### Given problem
Extract word for word the lines of the listing from its start to the line holding "B(.065, .08, -.05, 0, 0, .02).build('foot', HEAT, ht);", both ends kept; pictures are not part of the copy.

** start Source data **

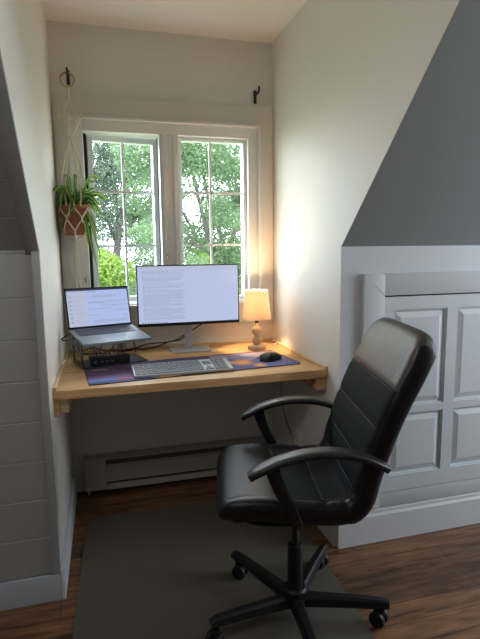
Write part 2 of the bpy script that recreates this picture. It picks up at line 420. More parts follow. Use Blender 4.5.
# ------------------------------------------------------------------ baseboard heater
ht = empty('baseboard_heater', (0, -.001, 0), label='long white electric baseboard heater under the desk along the back wall', cat='heater')
prof = [(0, .02), (-.055, .02), (-.06, .03), (-.06, .165), (-.045, .186), (0, .190)]
MB().prism(prof, 0, .055, .16).build('end_cap', HEAT, ht, bevel=.002)
MB().prism(prof, 0, .96, 1.045).build('end_cap', HEAT, ht, bevel=.002)
MB().prism([(0, .02), (-.03, .02), (-.03, .17), (0, .17)], 0, .16, .96).build('core', mat('heater_fins', (.13, .125, .11), .6), ht)
MB().prism([(-.045, .172), (-.052, .180), (-.04, .190), (0, .192), (0, .178), (-.03, .172)], 0, .16, .96).build('top_lip', HEAT, ht)
MB().prism([(-.052, .064), (-.060, .064), (-.060, .140), (-.046, .150), (-.044, .147), (-.052, .137)], 0, .16, .96).build('front_cover', HEAT, ht)
MB().prism([(0, .02), (-.060, .02), (-.060, .046), (-.054, .05), (0, .03)], 0, .16, .96).build('bottom_lip', HEAT, ht)
B(.065, .08, -.05, 0, 0, .02).build('foot', HEAT, ht); B(1.0, 1.02, -.05, 0, 0, .02).build('foot', HEAT, ht)

# ------------------------------------------------------------------ desk
ZD = .73; YF = -.70
dk = empty('built_in_desk', (0, 0, 0), label='pale pine desk top built wall to wall under the window', cat='desk')
TD = .034
B(.001, W-.001, YF, -.001, ZD-TD, ZD).build('desktop', PINE, dk, bevel=.003)
B(.001, .013, YF+.002, -.013, ZD, ZD+.012).build('edge_strip', PINEL, dk, bevel=.0025)
B(W-.013, W-.001, YF+.002, -.013, ZD, ZD+.012).build('edge_strip', PINEL, dk, bevel=.0025)
B(.001, W-.001, -.013, -.001, ZD, ZD+.012).build('edge_strip', PINEL, dk, bevel=.0025)
B(.016, .050, YF+.03, -.05, ZD-.092, ZD-TD).build('wall_cleat', PINEL, dk, bevel=.003)
B(W-.046, W-.001, YF+.01, -.05, ZD-.090, ZD-TD).build('wall_cleat', PINE, dk, bevel=.003)
B(.001, .016, YF+.012, -.05, ZD-.10, ZD-TD).build('wall_cleat', PINE, dk, bevel=.002)
MB().prism([(W-.046, ZD-TD), (W-.100, ZD-TD), (W-.046, ZD-.075)], 1, YF+.04, YF+.07).build('brace', PINE, dk)

# ------------------------------------------------------------------ desk mat (printed)
def srgb(r, g, b):
    return tuple(((c/255)/12.92 if c/255 <= .04045 else ((c/255+.055)/1.055)**2.4) for c in (r, g, b))
def mat_color(u, v):
    # u along width, v from front to back
    base = [66+18*sin(u*7), 76+14*sin(u*5+1), 128]
    if v > .75: base = [50, 45, 92]
    n = sin(u*31+v*7)*sin(v*19+u*11)
    base = [c+10*n for c in base]
    if u < .33:
        k = min(1, (.33-u)/.1)
        pk = [98, 72, 108] if v > .35 else ([84, 118, 190] if v < .24 else [118, 92, 138])
        base = [base[i]*(1-k)+pk[i]*k for i in range(3)]
    if .12 < u < .40 and .10 < v < .2: base = [190, 60, 110]
    if v < .12: base = [52, 62, 130]
    if .62 < u < .9 and .55+.25*sin(u*30)*.4 < v < .93: base = [128, 132, 168]
    if .62 < u < .72 and .3 < v < .62+.2*sin(u*50): base = [88, 104, 160]
    if .88 < u and v > .6: base = [130, 120, 140]
    if .80 < u < .98 and v < .5: base = [66, 90, 165]
    if v > .93 and u > .5: base = [110, 50, 70]
    for (cu, cv, r, s) in ((.35, .13, .045, 1), (.47, .20, .04, 1), (.44, .38, .025, .5), (.74, .38, .035, 1), (.80, .14, .022, .9), (.63, .12, .018, .6), (.68, .42, .02, .5)):
        dd = math.hypot((u-cu), (v-cv)*.33)/r
        if dd < 1.9:
            k = min(1, 1.3*s*max(0, 1-dd/1.9)**.6); base = [base[0]*(1-k)+250*k, base[1]*(1-k)+160*k, base[2]*(1-k)+90*k]
    if u < .004 or u > .996 or v < .012 or v > .988: base = [20, 20, 40]
    return srgb(*[max(0, min(255, c)) for c in base])
def desk_mat():
    o = empty('desk_mat', (.124, -.662, ZD+.0002), radians(5.7), label='large blue and purple printed desk mat under keyboard and mouse', cat='desk mat')
    NX, NY, LX, LY, t = 150, 50, .890, .318, .0035
    V = []; cols_ = []; F = []
    def rc(u, v):   # rounded corners
        x, y, r = u*LX, v*LY, .012
        cx_ = min(max(x, r), LX-r); cy_ = min(max(y, r), LY-r); dx, dy = x-cx_, y-cy_
        if dx and dy:
            s = max(abs(dx), abs(dy))/math.hypot(dx, dy); x, y = cx_+dx*s, cy_+dy*s
        return x, y
    for j in range(NY+1):
        for i in range(NX+1):
            u, v = i/NX, j/NY; x, y = rc(u, v); V.append((x, y, t)); cols_.append(mat_color(u, v))
    for j in range(NY):
        for i in range(NX):
            a = j*(NX+1)+i; F.append((a, a+1, a+NX+2, a+NX+1))
    ring = [i for i in range(NX+1)]+[(j+1)*(NX+1)-1 for j in range(1, NY+1)]+[NY*(NX+1)+i for i in range(NX-1, -1, -1)]+[j*(NX+1) for j in range(NY-1, 0, -1)]
    k = len(V)
    for r in ring: V.append((V[r][0], V[r][1], 0)); cols_.append(srgb(18, 18, 36))
    n = len(ring)
    for i in range(n): F.append((ring[i], ring[(i+1) % n], k+(i+1) % n, k+i))
    F.append(tuple(range(k+n-1, k-1, -1)))
    pm = mesh('printed_cloth', V, F, DMAT, o)
    at = pm.data.color_attributes.new('print', 'FLOAT_COLOR', 'POINT')
    for i, c in enumerate(cols_): at.data[i].color = (*c, 1)
    # small unreadable pale lettering at the left rear
    m = MB(); x = .026; random.seed(3)
    while x < .092:
        wd = random.choice((.004, .006, .007)); hgt = random.choice((.011, .013, .014))
        m.box(x, x+wd, .222, .222+hgt, t, t+.0003); x += wd+.002
    m.build('lettering', WHITEPL, o)
desk_mat()

# ------------------------------------------------------------------ keyboard
def keyboard():
    tilt = math.atan2(.017, .125)
    o = empty('keyboard', (.2925, -.6215, ZD+.0045), radians(1.7), label='full-size silver keyboard with grey keys on the desk mat', cat='keyboard')
    R = Matrix.Rotation(tilt, 4, 'X')
    LX, LY = .402, .128
    b = MB().box(0, LX, 0, LY, 0, .010, 0, R); b.build('case', KEYB, o, bevel=.002)
    B(.02, .06, .112, .122, -.0005, .014).build('foot', BLKPL, o); B(LX-.06, LX-.02, .112, .122, -.0005, .014).build('foot', BLKPL, o)
    km = {}
    def key(x, y, wx, wy):
        kk = (round(wx, 4), round(wy, 4))
        if kk not in km:
            q = MB(); q.add([(0, 0, 0), (wx, 0, 0), (wx, wy, 0), (0, wy, 0), (.001, .001, .003), (wx-.001, .001, .003), (wx-.001, wy-.001, .003), (.001, wy-.001, .003)],
                            [(0, 3, 2, 1), (4, 5, 6, 7), (0, 1, 5, 4), (1, 2, 6, 5), (2, 3, 7, 6), (3, 0, 4, 7)])
            k = q.build('key', KEYG, o); km[kk] = k
        else:
            k = km[kk].copy(); COL.objects.link(k)
        k.parent = o; k.rotation_euler = (tilt, 0, 0); k.location = R @ Vector((x, y, .0102))
    p = .0192; x00 = .006; rows_ = [.006, .0252, .0444, .0636, .0828]
    g = .0020
    def row(y, widths, x=x00, hgt=.0170):
        for wd in widths:
            if wd > 0: key(x, y, wd*p-g, hgt)
            x += abs(wd)*p
    s = .98
    row(rows_[0], [1.25, 1.25, 1.25, 5.9, 1.2, 1.2, 1.2, 1.2])
    row(rows_[1], [2.2]+[1]*10+[2.25])
    row(rows_[2], [1.7]+[1]*11+[1.75])
    row(rows_[3], [1.45]+[1]*12+[1])
    row(rows_[4], [1]*13+[1.45])
    row(.1030, [1.1]*13, hgt=.014)
    xn = x00+14.75*p
    for y in rows_[3:5]: row(y, [.9]*2, xn)
    row(rows_[0], [.9]*2, xn); row(rows_[1], [-.45, .9], xn)
    xk = xn+2.05*p
    for y in rows_: row(y, [1, 1, 1], xk)
    row(.1030, [1, 1, 1], xk, .014)
keyboard()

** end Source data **

### The response
Write part 2 of the bpy script that recreates this picture. It picks up at line 420. More parts follow. Use Blender 4.5.
# ------------------------------------------------------------------ baseboard heater
ht = empty('baseboard_heater', (0, -.001, 0), label='long white electric baseboard heater under the desk along the back wall', cat='heater')
prof = [(0, .02), (-.055, .02), (-.06, .03), (-.06, .165), (-.045, .186), (0, .190)]
MB().prism(prof, 0, .055, .16).build('end_cap', HEAT, ht, bevel=.002)
MB().prism(prof, 0, .96, 1.045).build('end_cap', HEAT, ht, bevel=.002)
MB().prism([(0, .02), (-.03, .02), (-.03, .17), (0, .17)], 0, .16, .96).build('core', mat('heater_fins', (.13, .125, .11), .6), ht)
MB().prism([(-.045, .172), (-.052, .180), (-.04, .190), (0, .192), (0, .178), (-.03, .172)], 0, .16, .96).build('top_lip', HEAT, ht)
MB().prism([(-.052, .064), (-.060, .064), (-.060, .140), (-.046, .150), (-.044, .147), (-.052, .137)], 0, .16, .96).build('front_cover', HEAT, ht)
MB().prism([(0, .02), (-.060, .02), (-.060, .046), (-.054, .05), (0, .03)], 0, .16, .96).build('bottom_lip', HEAT, ht)
B(.065, .08, -.05, 0, 0, .02).build('foot', HEAT, ht); B(1.0, 1.02, -.05, 0, 0, .02).build('foot', HEAT, ht)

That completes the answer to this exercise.